Going to Blue Nile last night, I saw the difference between stated assurance between good cut and ideal cut in like studs is in fact $500 to $1000 or so respectively. Now...do I take the diamonds back there with the report, and restate my case, or submit to insurance as is, which I've been delaying now for some time. Time IS money, too.

All best,

Ira Z.
 

diamondseeker2006

Super_Ideal_Rock
Premium
Joined
Jan 11, 2006
Messages
58,547
Ira, honestly, I'd never insure a pair of earrings under $1k, because most of us can probably self-insure for items like that. I only put insurance on the things that would be a real financial strain to have to replace. And even so, I don't insure many things as the premiums add up and I am willing to take on some of the risk. In addition, even making small claims can result in your premiums going higher for the things that really need to be insured. I do keep valuations in case of a house fire or something where homeowners covers the contents, and either of those would suffice for that purpose.
 

denverappraiser

Ideal_Rock
Trade
Joined
Jul 21, 2004
Messages
9,150
Regular Guy|1386604964|3570555 said:
Thanks gentlemen. I WAS looking for something quick. My own review of what I really wanted actually came forward only as I typed my query into Pricescope, and I can see the question of cut was important and you affirm my self assessment of the error in my ways.

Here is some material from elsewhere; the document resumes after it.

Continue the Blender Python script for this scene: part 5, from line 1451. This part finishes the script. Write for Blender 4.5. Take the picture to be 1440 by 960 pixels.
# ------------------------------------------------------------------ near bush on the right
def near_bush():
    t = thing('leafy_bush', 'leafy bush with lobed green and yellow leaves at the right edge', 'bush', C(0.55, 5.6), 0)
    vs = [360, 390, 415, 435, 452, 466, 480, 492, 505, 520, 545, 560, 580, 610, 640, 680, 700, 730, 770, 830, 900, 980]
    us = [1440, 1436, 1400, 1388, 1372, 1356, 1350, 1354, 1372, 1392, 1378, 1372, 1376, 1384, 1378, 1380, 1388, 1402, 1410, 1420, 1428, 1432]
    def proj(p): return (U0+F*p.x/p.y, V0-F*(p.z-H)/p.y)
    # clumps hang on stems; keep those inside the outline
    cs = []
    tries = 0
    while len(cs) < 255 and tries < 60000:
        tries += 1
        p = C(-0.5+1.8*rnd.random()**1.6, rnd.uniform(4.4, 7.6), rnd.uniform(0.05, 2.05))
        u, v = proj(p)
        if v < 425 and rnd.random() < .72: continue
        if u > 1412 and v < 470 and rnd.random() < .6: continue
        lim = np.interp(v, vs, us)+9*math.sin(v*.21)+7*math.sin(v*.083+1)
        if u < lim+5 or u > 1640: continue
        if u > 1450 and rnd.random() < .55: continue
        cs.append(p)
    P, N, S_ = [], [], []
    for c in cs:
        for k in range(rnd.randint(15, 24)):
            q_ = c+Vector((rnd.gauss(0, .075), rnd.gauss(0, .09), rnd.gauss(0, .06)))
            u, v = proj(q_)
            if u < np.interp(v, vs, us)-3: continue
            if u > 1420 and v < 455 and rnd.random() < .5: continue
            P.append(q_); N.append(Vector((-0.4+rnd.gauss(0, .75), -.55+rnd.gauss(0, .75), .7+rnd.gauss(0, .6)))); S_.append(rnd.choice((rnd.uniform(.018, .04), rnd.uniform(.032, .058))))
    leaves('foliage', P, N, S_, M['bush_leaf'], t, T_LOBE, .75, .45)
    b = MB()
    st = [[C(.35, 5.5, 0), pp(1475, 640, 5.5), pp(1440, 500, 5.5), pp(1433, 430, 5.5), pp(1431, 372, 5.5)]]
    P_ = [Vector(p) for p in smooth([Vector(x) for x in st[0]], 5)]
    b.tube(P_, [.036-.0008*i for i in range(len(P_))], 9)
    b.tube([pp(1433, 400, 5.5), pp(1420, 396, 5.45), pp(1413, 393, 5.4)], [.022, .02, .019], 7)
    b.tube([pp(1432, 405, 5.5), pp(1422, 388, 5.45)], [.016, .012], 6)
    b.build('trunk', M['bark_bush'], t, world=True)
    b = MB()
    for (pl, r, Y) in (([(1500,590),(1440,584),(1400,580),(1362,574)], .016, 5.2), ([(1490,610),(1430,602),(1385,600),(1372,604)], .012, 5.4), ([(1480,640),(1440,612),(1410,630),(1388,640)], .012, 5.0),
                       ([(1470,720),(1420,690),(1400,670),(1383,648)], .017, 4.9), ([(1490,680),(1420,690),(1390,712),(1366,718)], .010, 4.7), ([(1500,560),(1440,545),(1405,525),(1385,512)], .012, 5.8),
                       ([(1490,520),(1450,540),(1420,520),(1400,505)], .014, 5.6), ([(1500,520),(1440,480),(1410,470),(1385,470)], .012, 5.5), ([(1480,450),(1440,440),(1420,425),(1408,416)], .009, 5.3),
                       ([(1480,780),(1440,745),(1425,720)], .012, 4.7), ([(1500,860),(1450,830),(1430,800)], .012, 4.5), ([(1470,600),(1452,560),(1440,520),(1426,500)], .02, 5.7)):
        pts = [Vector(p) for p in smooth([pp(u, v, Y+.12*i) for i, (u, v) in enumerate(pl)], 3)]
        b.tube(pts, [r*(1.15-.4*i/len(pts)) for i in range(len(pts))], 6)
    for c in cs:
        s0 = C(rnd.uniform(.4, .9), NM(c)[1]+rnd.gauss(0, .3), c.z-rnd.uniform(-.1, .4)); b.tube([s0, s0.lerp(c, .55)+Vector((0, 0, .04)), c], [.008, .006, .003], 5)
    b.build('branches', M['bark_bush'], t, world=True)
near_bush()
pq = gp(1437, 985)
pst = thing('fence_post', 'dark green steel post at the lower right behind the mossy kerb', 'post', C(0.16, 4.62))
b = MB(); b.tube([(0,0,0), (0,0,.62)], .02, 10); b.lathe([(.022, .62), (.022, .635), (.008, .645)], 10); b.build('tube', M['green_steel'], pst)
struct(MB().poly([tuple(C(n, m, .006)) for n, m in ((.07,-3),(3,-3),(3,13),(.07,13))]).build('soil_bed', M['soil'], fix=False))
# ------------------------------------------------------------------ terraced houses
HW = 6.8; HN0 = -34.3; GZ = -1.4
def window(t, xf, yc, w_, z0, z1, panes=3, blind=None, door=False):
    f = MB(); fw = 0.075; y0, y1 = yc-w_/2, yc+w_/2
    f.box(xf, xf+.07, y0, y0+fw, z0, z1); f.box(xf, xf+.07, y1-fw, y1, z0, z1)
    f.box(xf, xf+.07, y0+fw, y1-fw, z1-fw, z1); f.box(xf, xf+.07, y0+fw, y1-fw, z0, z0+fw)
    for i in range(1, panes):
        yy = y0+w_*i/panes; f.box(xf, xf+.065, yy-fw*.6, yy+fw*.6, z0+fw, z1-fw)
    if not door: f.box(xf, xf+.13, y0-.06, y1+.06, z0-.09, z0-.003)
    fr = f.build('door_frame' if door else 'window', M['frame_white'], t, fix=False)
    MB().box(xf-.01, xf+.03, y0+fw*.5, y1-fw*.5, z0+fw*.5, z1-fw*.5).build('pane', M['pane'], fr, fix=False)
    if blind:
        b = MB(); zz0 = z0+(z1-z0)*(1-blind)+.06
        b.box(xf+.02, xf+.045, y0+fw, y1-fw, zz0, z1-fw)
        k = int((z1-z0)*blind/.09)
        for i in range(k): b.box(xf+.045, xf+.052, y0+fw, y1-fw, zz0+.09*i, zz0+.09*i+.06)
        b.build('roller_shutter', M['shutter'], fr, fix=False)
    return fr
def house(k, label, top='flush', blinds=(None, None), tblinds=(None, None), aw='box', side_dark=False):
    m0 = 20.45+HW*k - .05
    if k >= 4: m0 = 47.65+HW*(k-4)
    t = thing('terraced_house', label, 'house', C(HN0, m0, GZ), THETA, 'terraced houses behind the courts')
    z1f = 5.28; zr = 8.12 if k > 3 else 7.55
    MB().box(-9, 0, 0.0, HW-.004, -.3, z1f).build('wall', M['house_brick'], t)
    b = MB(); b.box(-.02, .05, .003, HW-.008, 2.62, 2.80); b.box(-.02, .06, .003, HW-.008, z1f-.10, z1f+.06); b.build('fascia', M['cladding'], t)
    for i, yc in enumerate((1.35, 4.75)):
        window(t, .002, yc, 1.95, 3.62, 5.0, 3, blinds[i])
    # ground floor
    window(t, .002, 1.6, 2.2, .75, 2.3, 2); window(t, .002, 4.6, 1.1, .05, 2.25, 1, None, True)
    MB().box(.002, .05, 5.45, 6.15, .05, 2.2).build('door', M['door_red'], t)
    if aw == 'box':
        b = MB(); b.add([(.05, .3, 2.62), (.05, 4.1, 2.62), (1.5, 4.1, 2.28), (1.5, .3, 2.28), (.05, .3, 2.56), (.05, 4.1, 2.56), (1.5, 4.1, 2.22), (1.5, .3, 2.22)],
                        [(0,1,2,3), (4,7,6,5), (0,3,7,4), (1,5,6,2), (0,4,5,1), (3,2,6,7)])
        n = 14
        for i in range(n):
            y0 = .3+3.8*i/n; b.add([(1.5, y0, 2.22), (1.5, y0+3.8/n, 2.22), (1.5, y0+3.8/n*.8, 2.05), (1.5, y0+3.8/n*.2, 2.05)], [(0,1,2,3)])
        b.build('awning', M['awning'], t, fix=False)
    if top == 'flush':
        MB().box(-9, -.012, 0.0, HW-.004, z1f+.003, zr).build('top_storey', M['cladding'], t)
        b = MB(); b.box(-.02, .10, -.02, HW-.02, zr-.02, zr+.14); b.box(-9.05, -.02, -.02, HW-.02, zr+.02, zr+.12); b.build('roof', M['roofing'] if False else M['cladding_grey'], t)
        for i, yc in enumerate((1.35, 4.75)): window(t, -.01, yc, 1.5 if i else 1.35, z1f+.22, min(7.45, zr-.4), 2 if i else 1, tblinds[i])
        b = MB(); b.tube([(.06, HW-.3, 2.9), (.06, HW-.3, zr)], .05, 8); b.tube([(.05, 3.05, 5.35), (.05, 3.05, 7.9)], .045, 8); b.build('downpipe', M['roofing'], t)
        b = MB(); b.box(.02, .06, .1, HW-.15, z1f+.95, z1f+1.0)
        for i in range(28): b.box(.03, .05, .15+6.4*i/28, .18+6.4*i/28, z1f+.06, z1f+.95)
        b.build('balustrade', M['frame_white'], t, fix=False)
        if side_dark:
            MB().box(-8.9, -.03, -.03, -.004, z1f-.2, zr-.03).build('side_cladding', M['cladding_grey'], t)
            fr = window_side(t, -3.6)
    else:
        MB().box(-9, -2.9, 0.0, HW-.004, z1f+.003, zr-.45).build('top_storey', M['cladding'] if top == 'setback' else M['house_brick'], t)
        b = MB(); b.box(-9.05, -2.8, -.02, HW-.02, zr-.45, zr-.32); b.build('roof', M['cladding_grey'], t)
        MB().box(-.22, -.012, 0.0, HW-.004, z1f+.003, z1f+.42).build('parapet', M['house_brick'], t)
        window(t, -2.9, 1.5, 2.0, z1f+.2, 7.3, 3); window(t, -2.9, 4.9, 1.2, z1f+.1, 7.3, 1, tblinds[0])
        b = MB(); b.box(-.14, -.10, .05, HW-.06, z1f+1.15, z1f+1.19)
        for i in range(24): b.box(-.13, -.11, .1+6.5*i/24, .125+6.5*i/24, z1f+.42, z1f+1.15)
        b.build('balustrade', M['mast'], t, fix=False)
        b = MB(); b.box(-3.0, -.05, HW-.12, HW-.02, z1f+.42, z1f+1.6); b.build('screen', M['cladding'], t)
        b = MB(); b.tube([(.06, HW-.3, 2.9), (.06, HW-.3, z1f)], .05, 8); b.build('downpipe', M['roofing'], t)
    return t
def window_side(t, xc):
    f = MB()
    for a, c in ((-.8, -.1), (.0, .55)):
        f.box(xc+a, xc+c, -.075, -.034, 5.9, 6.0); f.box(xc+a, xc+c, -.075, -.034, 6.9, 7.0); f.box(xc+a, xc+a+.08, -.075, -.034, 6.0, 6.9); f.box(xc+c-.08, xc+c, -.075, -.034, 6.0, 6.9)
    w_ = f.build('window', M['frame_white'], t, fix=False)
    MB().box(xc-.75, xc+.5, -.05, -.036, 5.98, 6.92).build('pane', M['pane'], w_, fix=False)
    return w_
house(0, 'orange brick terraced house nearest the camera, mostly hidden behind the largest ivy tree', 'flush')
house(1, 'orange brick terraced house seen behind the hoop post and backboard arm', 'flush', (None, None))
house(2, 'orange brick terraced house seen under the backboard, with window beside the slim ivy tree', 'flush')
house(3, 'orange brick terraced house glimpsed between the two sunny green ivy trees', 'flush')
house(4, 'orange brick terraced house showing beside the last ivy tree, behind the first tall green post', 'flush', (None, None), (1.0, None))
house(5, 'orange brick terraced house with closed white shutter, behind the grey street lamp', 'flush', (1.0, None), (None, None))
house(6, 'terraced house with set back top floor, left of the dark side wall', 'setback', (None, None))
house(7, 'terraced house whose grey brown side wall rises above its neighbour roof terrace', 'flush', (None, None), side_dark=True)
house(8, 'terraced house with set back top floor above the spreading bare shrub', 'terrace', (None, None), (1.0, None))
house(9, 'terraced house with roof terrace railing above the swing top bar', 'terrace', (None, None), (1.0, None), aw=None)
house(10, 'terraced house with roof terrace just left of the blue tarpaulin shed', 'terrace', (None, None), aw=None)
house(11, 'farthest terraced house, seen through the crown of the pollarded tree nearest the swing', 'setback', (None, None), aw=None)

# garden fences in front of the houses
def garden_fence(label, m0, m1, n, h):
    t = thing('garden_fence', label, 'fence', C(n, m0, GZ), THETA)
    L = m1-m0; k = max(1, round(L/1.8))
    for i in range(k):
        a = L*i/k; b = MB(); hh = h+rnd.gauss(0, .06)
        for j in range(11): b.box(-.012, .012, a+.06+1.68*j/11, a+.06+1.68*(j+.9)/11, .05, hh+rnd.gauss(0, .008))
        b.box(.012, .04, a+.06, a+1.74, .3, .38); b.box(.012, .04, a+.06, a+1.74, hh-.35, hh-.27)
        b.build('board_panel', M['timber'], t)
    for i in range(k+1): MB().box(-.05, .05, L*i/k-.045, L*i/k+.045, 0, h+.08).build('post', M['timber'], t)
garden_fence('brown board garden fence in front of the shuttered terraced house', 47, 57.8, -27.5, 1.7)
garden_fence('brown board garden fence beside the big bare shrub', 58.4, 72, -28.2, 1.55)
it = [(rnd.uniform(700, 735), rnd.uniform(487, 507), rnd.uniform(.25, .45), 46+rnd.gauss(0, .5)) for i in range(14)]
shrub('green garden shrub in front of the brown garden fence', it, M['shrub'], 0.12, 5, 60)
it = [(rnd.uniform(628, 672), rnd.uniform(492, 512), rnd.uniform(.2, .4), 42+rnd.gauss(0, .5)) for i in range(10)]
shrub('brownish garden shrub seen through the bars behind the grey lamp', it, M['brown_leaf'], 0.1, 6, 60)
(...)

Going to Blue Nile last night, I saw the difference between stated assurance between good cut and ideal cut in like studs is in fact $500 to $1000 or so respectively. Now...do I take the diamonds back there with the report, and restate my case, or submit to insurance as is, which I've been delaying now for some time. Time IS money, too.

All best,

Ira Z.
I would start by calling up your appraiser, in this case #2, and explain your problem. Send them a scan of the first report, and possibly also of the receipt, and ask them their thoughts. They may or may not need a second inspection to resolve this. Ask.